* _Collected material_:
(begin)

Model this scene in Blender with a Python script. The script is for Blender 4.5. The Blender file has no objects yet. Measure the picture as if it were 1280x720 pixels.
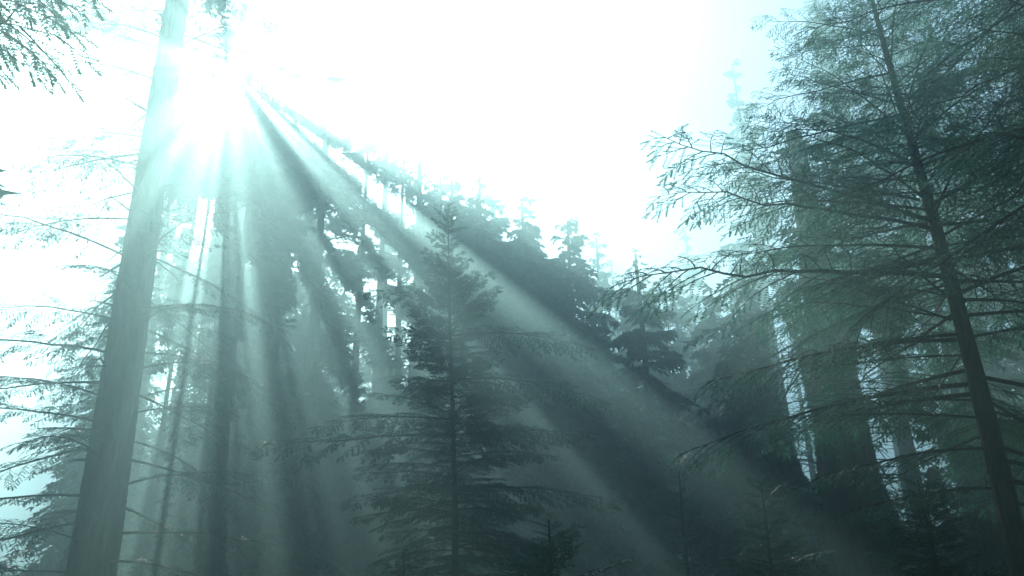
import bpy, math
import numpy as np
from mathutils import Matrix, Vector

scene = bpy.context.scene
C = scene.collection
PI = math.pi

# ------------------------------------------------------------------ camera
CAM = np.array([0.0, 0.0, 1.6])
LENS, PITCH, ROLL = 35.0, 26.0, 1.7
cd = bpy.data.cameras.new('camera')
cam = bpy.data.objects.new('camera', cd)
C.objects.link(cam)
cd.lens, cd.sensor_width = LENS, 36.0
cd.clip_start, cd.clip_end = 0.05, 6000.0
p = math.radians(PITCH)
fwd = Vector((0, math.cos(p), math.sin(p)))
right0 = Vector((1, 0, 0))
up0 = right0.cross(fwd)
rr = math.radians(ROLL)
right = (right0 * math.cos(rr) - up0 * math.sin(rr)).normalized()
up = (up0 * math.cos(rr) + right0 * math.sin(rr)).normalized()
cam.matrix_world = Matrix.Translation(CAM) @ Matrix((right, up, -fwd)).transposed().to_4x4()
scene.camera = cam
FPX = 1280.0 * LENS / 36.0
R_, U_, F_ = np.array(right), np.array(up), np.array(fwd)


def ray(px, py):
    d = F_ * FPX + R_ * (px - 640.0) - U_ * (py - 360.0)
    return d / np.linalg.norm(d)


def pt(px, py, dist):
    """The point seen at that place, DIST metres in front (measured along the ground)."""
    d = ray(px, py)
    return CAM + d * (dist / d[1])


# ------------------------------------------------------------------ sun and sky
SUN = ray(288, 85)
SUN_ELEV, SUN_AZ = math.asin(SUN[2]), math.atan2(SUN[0], SUN[1])
sl = bpy.data.lights.new('sun', 'SUN')
sl.energy, sl.angle, sl.color = 5.0, math.radians(0.5), (1.0, 0.86, 0.77)
so = bpy.data.objects.new('sun', sl)
so.rotation_mode = 'QUATERNION'
so.rotation_quaternion = Vector(-SUN).to_track_quat('-Z', 'Y')
so.location = (0, 0, 80)
C.objects.link(so)

world = bpy.data.worlds.new('World')
scene.world = world
world.use_nodes = True
nt = world.node_tree
nt.nodes.clear()
sky = nt.nodes.new('ShaderNodeTexSky')
sky.sky_type = 'NISHITA'
sky.sun_disc = False
sky.sun_elevation, sky.sun_rotation = SUN_ELEV, SUN_AZ
sky.air_density, sky.dust_density, sky.ozone_density = 1.0, 0.5, 1.5
bg = nt.nodes.new('ShaderNodeBackground')
bg.inputs['Strength'].default_value = 0.15
wo = nt.nodes.new('ShaderNodeOutputWorld')
nt.links.new(sky.outputs[0], bg.inputs['Color'])
nt.links.new(bg.outputs[0], wo.inputs['Surface'])

vs = scene.view_settings
vs.view_transform, vs.look = 'Standard', 'None'
vs.exposure, vs.gamma = 1.25, 1.0
cy = scene.cycles
cy.use_denoising = True
cy.max_bounces, cy.diffuse_bounces, cy.glossy_bounces = 4, 2, 2
cy.transmission_bounces, cy.volume_bounces, cy.transparent_max_bounces = 2, 0, 4

# frame of the sun's own view of the scene: SU to its right, SV up, seen from below
SU = np.cross(SUN, [0, 0, 1]); SU /= np.linalg.norm(SU)
SV = np.cross(SU, SUN)


def sun_angle(px, py):
    d = ray(px, py)
    return math.degrees(math.atan2(-d @ SV, d @ SU))


# openings in the far canopy: (angle from, angle to, nearest, farthest) round the line from here to the sun
GAPS = [
    (sun_angle(760, 446), sun_angle(740, 506), 3.6, 16.0),
    (140, 186, 1.0, 5.5),
    (-95, sun_angle(860, -2), 1.0, 12.0),
]
# openness of the crowns round the sun: angle, share open, reach of the opening
A_ = sun_angle
OPEN = [(-180, .6, 2.2), (-100, .6, 1.6), (0, .6, 1.5), (A_(740, 506) - 2, .5, 1.3), (A_(520, 308), .4, 1.4), (A_(520, 316), 1, 7.0), (A_(520, 332), 1, 7.0), (A_(520, 340), .4, 1.6),
        (A_(520, 345), .4, 1.6), (A_(520, 352), 1, 6.5), (A_(520, 372), 1, 6.5), (A_(520, 386), .6, 2.6), (A_(480, 430), .65, 2.8), (A_(446, 430), 1, 3.6), (A_(385, 430), 1, 3.6), (A_(350, 430), .75, 3.2),
        (A_(270, 300), .75, 3.2), (A_(235, 300), 1, 4.6), (A_(140, 300), 1, 4.8), (A_(100, 300), .8, 3.4), (165, .85, 4.0), (180, .6, 2.2)]
# thinner foliage: (angle from, to, nearest, farthest, share missing)
THIN = [(29, 36, 7.0, 13, .3), (40, 76, 8.8, 19, .42), (76, 180, 7.0, 20, .40)]
# chinks through the far foliage: place, half width, half height (in sixtieths of a degree or so), share of leaves missing
CHINKS = [(989, 490, 17, 105, 1.1), (1112, 540, 24, 120, 1.0), (800, 325, 34, 40, .75), (487, 245, 20, 22, .8), (455, 490, 20, 14, .5), (543, 680, 12, 14, .9), (1165, 600, 24, 70, .8), (1160, 440, 26, 60, .7)]
CH_DIR = [(ray(x, y), w / FPX, h / FPX, k) for x, y, w, h, k in CHINKS]


def in_chink(P, rng):
    d = P - CAM
    r = np.linalg.norm(d, axis=1); d = d / r[:, None]
    cell = np.floor(P / .55).astype(int)
    noise = np.abs(np.sin(cell[:, 0] * 12.9898 + cell[:, 1] * 78.233 + cell[:, 2] * 37.719) * 43758.5453) % 1
    out = np.zeros(len(P), bool)
    for c, w, h, k in CH_DIR:
        e = ((d - c) @ R_ + .18 * ((d - c) @ U_) * (1 if c[0] > .2 else 0)) / w, ((d - c) @ U_) / h
        out |= (e[0] ** 2 + e[1] ** 2 < 1) & (noise < k)
    return out & (r > 23)


def in_gap(P):
    """Which of the points P (n, 3) lie in an opening of the far canopy."""
    c = P - CAM
    u, v, t = c @ SU, c @ SV, c @ SUN
    rho, phi = np.hypot(u, v), np.degrees(np.arctan2(-v, u))
    out = np.zeros(len(P), bool)
    wv = np.sin(P[:, 0] * 1.7 + P[:, 2] * 2.3) + np.sin(P[:, 1] * 2.1 - P[:, 2] * 1.3 + 1) + .8 * np.sin(P[:, 0] * 4.1 - P[:, 1] * 3.7)
    w2 = np.sin(P[:, 0] * 1.1 - P[:, 2] * 1.9 + 2) + np.sin(P[:, 1] * 1.5 + P[:, 2] * .9) + .8 * np.sin(P[:, 0] * 3.3 + P[:, 1] * 4.3)
    rw, pw = np.hypot(u + .5 * w2, v + .75 * wv), np.degrees(np.arctan2(-(v + .75 * wv), u + .5 * w2))
    h2 = lambda g: np.abs(np.sin(np.floor(u / g) * 12.9898 + np.floor(v / g) * 78.233) * 43758.5453) % 1
    cell, cell2 = h2(.3), h2(.9)
    oa, op, orr = np.array(sorted(OPEN)).T
    po, ro = np.interp(phi, oa, op), np.interp(phi, oa, orr)
    out |= (cell < po * np.clip((ro - rho) / (.45 * ro), 0, 1)) | (rho < .55)
    for a, b, r0, r1 in GAPS:
        a, b = min(a, b), max(a, b)
        if b - a > 18:                                        # leafy, uneven edges on the wide ones
            out |= (pw > a) & (pw < b) & (rw > r0) & (rw < r1)
        else:                                                 # ragged ones on the narrow
            w = np.clip(np.minimum(phi - a, b - phi) / ((b - a) * .45), 0, 1) * np.clip((rho - r0) / .6 + .3, 0, 1) * np.clip((r1 - rho) / (.3 * r1), 0, 1)
            out |= cell < w
    for a, b, r0, r1, k in THIN:
        out |= (phi > a) & (phi < b) & (rho > r0) & (rho < r1) & (cell2 < k)
    e = .35 * w2
    out |= (u > 1.3) & (u < 25 + 2 * e) & (v > -.9 - .21 * u + e) & ((u < 2.6 + .5 * e) | (v < .15 + .2 * wv) | (v > .17 * u + .3 + .3 * wv))   # the widest, to the right
    w = np.clip((v + 1.7 + .42 * u) / (.8 + .21 * u), 0, 1) ** 1.5                        # and thinning out below it
    out |= (u > .9) & (u < 17) & (v < 0) & (h2(.35) < .55 * w * np.interp(phi, [14, 22, 30, 36], [1, .75, .45, .08]))
    return out & (t > 26)


# ------------------------------------------------------------------ materials
def material(name):
    m = bpy.data.materials.new(name)
    m.use_nodes = True
    m.node_tree.nodes.clear()
    return m, m.node_tree.nodes, m.node_tree.links


def foliage_mat(name, c0, c1, trans, scale=0.5):
    m, n, l = material(name)
    out = n.new('ShaderNodeOutputMaterial')
    geo = n.new('ShaderNodeNewGeometry')
    noi = n.new('ShaderNodeTexNoise'); noi.inputs['Scale'].default_value = scale; noi.inputs['Detail'].default_value = 3
    l.new(geo.outputs['Position'], noi.inputs['Vector'])
    mix = n.new('ShaderNodeMix'); mix.data_type = 'FLOAT'
    mix.inputs[0].default_value = 0.5
    l.new(noi.outputs['Fac'], mix.inputs[2]); l.new(geo.outputs['Random Per Island'], mix.inputs[3])
    ramp = n.new('ShaderNodeValToRGB')
    ramp.color_ramp.elements[0].position, ramp.color_ramp.elements[0].color = 0.25, (*c0, 1)
    ramp.color_ramp.elements[1].position, ramp.color_ramp.elements[1].color = 0.8, (*c1, 1)
    l.new(mix.outputs[0], ramp.inputs[0])
    b = n.new('ShaderNodeBsdfPrincipled')
    b.inputs['Roughness'].default_value = 0.5
    b.inputs['Specular IOR Level'].default_value = 0.35
    l.new(ramp.outputs[0], b.inputs['Base Color'])
    t = n.new('ShaderNodeBsdfTranslucent')
    l.new(ramp.outputs[0], t.inputs['Color'])
    ms = n.new('ShaderNodeMixShader'); ms.inputs[0].default_value = trans
    l.new(b.outputs[0], ms.inputs[1]); l.new(t.outputs[0], ms.inputs[2])
    l.new(ms.outputs[0], out.inputs['Surface'])
    return m


def bark_mat(name, c0, c1, xy=7.0, z=0.7, bump=1.0):
    m, n, l = material(name)
    out = n.new('ShaderNodeOutputMaterial')
    tc = n.new('ShaderNodeTexCoord')
    mp = n.new('ShaderNodeMapping'); mp.inputs['Scale'].default_value = (xy, xy, z)
    l.new(tc.outputs['Object'], mp.inputs['Vector'])
    noi = n.new('ShaderNodeTexNoise'); noi.inputs['Scale'].default_value = 1.0; noi.inputs['Detail'].default_value = 6
    noi.inputs['Roughness'].default_value = 0.65
    l.new(mp.outputs[0], noi.inputs['Vector'])
    ramp = n.new('ShaderNodeValToRGB')
    ramp.color_ramp.elements[0].position, ramp.color_ramp.elements[0].color = 0.35, (*c0, 1)
    ramp.color_ramp.elements[1].position, ramp.color_ramp.elements[1].color = 0.7, (*c1, 1)
    l.new(noi.outputs['Fac'], ramp.inputs[0])
    bp = n.new('ShaderNodeBump'); bp.inputs['Strength'].default_value = bump; bp.inputs['Distance'].default_value = 0.15
    l.new(noi.outputs['Fac'], bp.inputs['Height'])
    b = n.new('ShaderNodeBsdfPrincipled'); b.inputs['Roughness'].default_value = 0.9
    b.inputs['Specular IOR Level'].default_value = 0.2
    l.new(ramp.outputs[0], b.inputs['Base Color']); l.new(bp.outputs[0], b.inputs['Normal'])
    l.new(b.outputs[0], out.inputs['Surface'])
    return m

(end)

* _Required work_: Leave out the pictures and repeat the lines from the start of the material through the line with "return CAM + d * (dist / d[1])", inclusive.

* _In response_:
Model this scene in Blender with a Python script. The script is for Blender 4.5. The Blender file has no objects yet. Measure the picture as if it were 1280x720 pixels.
import bpy, math
import numpy as np
from mathutils import Matrix, Vector

scene = bpy.context.scene
C = scene.collection
PI = math.pi

# ------------------------------------------------------------------ camera
CAM = np.array([0.0, 0.0, 1.6])
LENS, PITCH, ROLL = 35.0, 26.0, 1.7
cd = bpy.data.cameras.new('camera')
cam = bpy.data.objects.new('camera', cd)
C.objects.link(cam)
cd.lens, cd.sensor_width = LENS, 36.0
cd.clip_start, cd.clip_end = 0.05, 6000.0
p = math.radians(PITCH)
fwd = Vector((0, math.cos(p), math.sin(p)))
right0 = Vector((1, 0, 0))
up0 = right0.cross(fwd)
rr = math.radians(ROLL)
right = (right0 * math.cos(rr) - up0 * math.sin(rr)).normalized()
up = (up0 * math.cos(rr) + right0 * math.sin(rr)).normalized()
cam.matrix_world = Matrix.Translation(CAM) @ Matrix((right, up, -fwd)).transposed().to_4x4()
scene.camera = cam
FPX = 1280.0 * LENS / 36.0
R_, U_, F_ = np.array(right), np.array(up), np.array(fwd)


def ray(px, py):
    d = F_ * FPX + R_ * (px - 640.0) - U_ * (py - 360.0)
    return d / np.linalg.norm(d)


def pt(px, py, dist):
    """The point seen at that place, DIST metres in front (measured along the ground)."""
    d = ray(px, py)
    return CAM + d * (dist / d[1])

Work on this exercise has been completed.